Still, some senior contracting executives said that the next few days and weeks could be ugly. With battles in Congress getting more tense, whether a contractor can continue to work can fluctuate from day to day. Since contracting officers are often among the first federal employees to be let go, getting information may be tough to come by, Chvotkin said.

So he warned of scenarios in which employees won’t know whether they should go to work. And he said that employees should be prepared to show up at a federal office only to be denied access.

In addition to chaotic working conditions, he and others warned that some companies might be put into a situation where they would have to furlough employees.

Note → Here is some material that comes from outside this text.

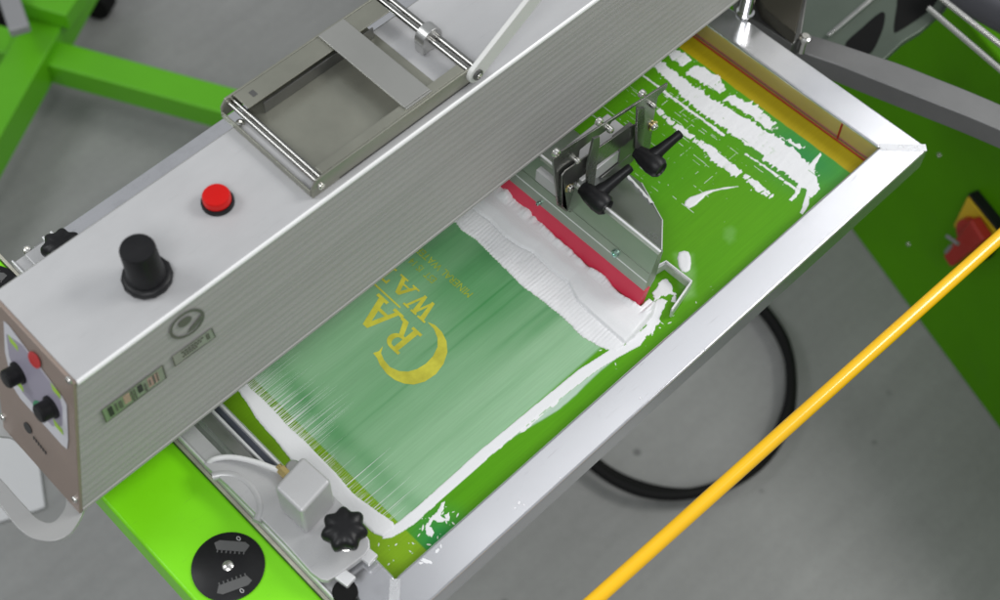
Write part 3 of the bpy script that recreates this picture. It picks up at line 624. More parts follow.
# slanted end panel
nrm = Vector((-(AT - AB), 0, 0.044)).normalized()                         # outward normal of the slanted end
pe = Vector((-0.4095, 0, AT))
def end_pt(px, py, off=0.0): return atp(px, py, pe + nrm * off, nrm)
bm = new_bm(); c4 = [(xend(AT) + 0.0019, YA + 0.0005, AT + 0.0003), (xend(AB - 0.001) + 0.0019, YA + 0.0005, AB - 0.001), (xend(AB - 0.001) + 0.0019, YB, AB - 0.001), (xend(AT) + 0.0019, YB, AT + 0.0003)]
prism(bm, c4, nrm * 0.0035); obj('end_plate', bm, M['taupe'], arm, 0.0006)
EO = 0.0022
def endface(name, pts, m, parent, off):
    bm = new_bm(); prism(bm, [end_pt(px, py, EO + off) for px, py in pts], -nrm * 0.0003)
    return obj(name, bm, m, parent, 0, False)
def ell(cx, cy, a, b, ang, n=24):
    ca_, sa_ = math.cos(ang), math.sin(ang)
    return [(cx + a * math.cos(t) * ca_ - b * math.sin(t) * sa_, cy + a * math.cos(t) * sa_ + b * math.sin(t) * ca_) for t in [2 * math.pi * k / n for k in range(n)]]
stk = endface('control_sticker', [(3.5, 321), (8, 325), (62, 397), (66.5, 405), (68, 440), (67, 449), (62, 445), (20, 398), (13, 387), (5, 352)], M['sticker'], arm, 0.0004)
endface('sticker_field', [(6, 334), (22, 345), (58, 393), (62, 408), (62, 426), (52, 426), (22, 392), (9, 356)], M['stickerdark'], stk, 0.0007)
for c in ((13, 343), (18.5, 384), (55.5, 391), (58, 427)):
    endface('function_mark', [(c[0] - 5, c[1] - 8), (c[0] + 4, c[1] + 3), (c[0] + 5, c[1] + 8), (c[0] - 3, c[1] - 1)], M['stickerlime'], stk, 0.0010)
endface('stop_mark', ell(34, 360, 9.5, 4.6, 1.05), M['stickerred'], stk, 0.0011)
endface('start_mark', ell(39, 409, 9.5, 4.6, 1.05), M['stickergreen'], stk, 0.0011)
endface('maker_mark', ell(27.5, 428, 6.5, 2.6, 1.05), M['print'], arm, 0.0004)
for t in range(6):
    a = (33 + t * 2.3, 436 + t * 2.9); endface('maker_text', [(a[0], a[1]), (a[0] + 1.2, a[1] + 1.5), (a[0] + 1.3, a[1] + 4.2), (a[0] + 0.1, a[1] + 2.8)], M['print'], arm, 0.0004)
for c in ((15, 370), (48, 404)):
    p = end_pt(c[0] + 5, c[1] + 2, EO); kb = new_bm()
    lathe(kb, p, nrm, [(0.0105, 0), (0.0105, 0.003), (0.0085, 0.004), (0.0085, 0.013), (0.0070, 0.0145), (0.001, 0.0148)], 28)
    obj('selector_knob', kb, M['black'], arm)
for c in ((4, 417), (76, 499), (70, 380)):
    screw(end_pt(c[0] - 1, c[1], EO), nrm, 0.0036, arm)

# top: knob and lamp
kp = Vector((-0.3130, 0.0925, AT)); kp = atz(148, 279, AT)
bm = new_bm(); lathe(bm, kp, (0, 0, 1), [(0.0205, 0.0), (0.0212, 0.002), (0.0212, 0.0058), (0.0198, 0.0072), (0.0175, 0.0078)], 14)
kb = obj('knob_nut', bm, M['black'], arm, 0.001)
bm = new_bm(); lathe(bm, kp + Vector((0, 0, 0.005)), (0, 0, 1), [(0.0165, 0), (0.0165, 0.005), (0.0152, 0.008), (0.0146, 0.0385), (0.0138, 0.0402), (0.0001, 0.0406)], 44)
obj('adjusting_knob', bm, M['black'], arm)
lp = atz(218, 203, AT)
bm = new_bm(); lathe(bm, lp, (0, 0, 1), [(0.0142, 0), (0.0142, 0.0035), (0.0134, 0.0048), (0.0118, 0.0048)], 40); lb = obj('lamp_bezel', bm, M['black'], arm)
bm = new_bm(); lathe(bm, lp + Vector((0, 0, 0.004)), (0, 0, 1), [(0.0122, 0), (0.0122, 0.0065), (0.0112, 0.0082), (0.0080, 0.0088), (0.0001, 0.0090)], 40); obj('lamp_lens', bm, M['redlens'], arm)

# stickers on the ribbed side (flat on the side, text marks as small strokes)
YF = YA - 0.0002
def sideface(name, pts, m, parent, off=0.0, th=0.0003):
    bm = new_bm(); prism(bm, [aty(px, py, YF - off) for px, py in pts], (0, th, 0)); return obj(name, bm, m, parent, 0, False)
def side_ring(name, pts, w_, m, parent, off=0.0):
    P = [aty(px, py, YF - off) for px, py in pts]; c = sum(P, Vector()) / len(P); n_ = len(P); bm = new_bm()
    o_ = [bm.verts.new(p) for p in P]; i_ = [bm.verts.new(p + (c - p).normalized() * w_) for p in P]
    for k in range(n_): bm.faces.new((o_[k], o_[(k + 1) % n_], i_[(k + 1) % n_], i_[k]))
    return obj(name, bm, m, parent, 0, False)
np1 = sideface('name_plate', [(101, 411), (163, 365), (167, 378), (106, 423)], mat('name_plate_green', (0.36, 0.40, 0.32), 0.6, 0.4), arm)
side_ring('plate_border', [(101, 411), (132, 388), (163, 365), (167, 378), (136.5, 400.5), (106, 423)], 0.0013, M['greyprint'], np1, 0.0003)
def along(a, b, t): return (a[0] + (b[0] - a[0]) * t, a[1] + (b[1] - a[1]) * t)
def blk(t0, t1, s0, s1, m, par, off=0.0004, q=((101, 411), (163, 365), (167, 378), (106, 423))):
    tl, tr, br, bl = q; f = lambda t, s: along(along(tl, tr, t), along(bl, br, t), s)
    sideface('printed_mark', [f(t0, s0), f(t1, s0), f(t1, s1), f(t0, s1)], m, par, off)
pinkm = mat('rose_print', (0.50, 0.33, 0.28), 0.3, 0.4)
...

“There are a lot of business decisions that have to be made in a very short time,” said Lisa Ashcraft, vice president of contract operations for Abt Associates.

But John Cooney, an attorney at Venable and a former assistant solicitor general and deputy general counsel at the Office of Management and Budget, said that contractors are going to have to be able to go back to work once a shutdown ends.

“If you let that staff go, how are you going to perform the work you’re required to do when the government reopens?”

The vicissitudes of the political struggle make “the lives of contractors and contracting personnel a nightmare,” he said.

Companies should be preparing for the worst, Richards said. In 2013, many of his employees “found those projects we hadn’t been able to get to, write the reports that need to be written.”

But that only lasts so long. A long shutdown could be disastrous, and people are worried.

“People’s jobs are at stake,” he said.